There was severe official repression of the freedoms of speech, religion, association, and assembly of Uighurs in the Xinjiang Uighur Autonomous Region and of Tibetans in the Tibet Autonomous Region and other Tibetan areas. These minorities also faced severe restrictions on movement.

The Chinese government continued to implement counterproductive policies in Xinjiang that exacerbated tensions and targeted Uighurs for peacefully expressing opposition to official policies and actions. In September 2014, Ilham Tohti, a Uighur scholar who promoted moderation and reconciliation between the Uighur and Han ethnic groups in China, was sentenced to life in prison.

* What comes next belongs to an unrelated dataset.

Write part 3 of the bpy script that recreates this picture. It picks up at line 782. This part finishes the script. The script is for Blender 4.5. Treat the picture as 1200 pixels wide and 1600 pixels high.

Other human rights abuses in China during the year included alleged extrajudicial killings, including executions without due process; enforced disappearance and incommunicado detention, including prolonged illegal detentions at unofficial holding facilities known as “black jails”; torture and coerced confessions of prisoners; detention and harassment of lawyers, journalists, writers, bloggers, dissidents, petitioners, and others who sought to exercise peacefully their rights under the law.

The Chinese government did not provide protection against the expulsion or forcible return of refugees and asylum seekers and pressured other countries to return Chinese citizens forcibly. The government continues its coercive family planning policy that in some cases resulted in forced abortion - sometimes at advanced stages of pregnancy- or forced sterilization.

As U.S. Secretary of State John Kerry said, “No country can fulfill its potential if its people are held back, or more so if they are beaten down by repression. . . Countries do best when their citizens fully enjoy the rights and freedoms to which they are entitled." This includes the people of China.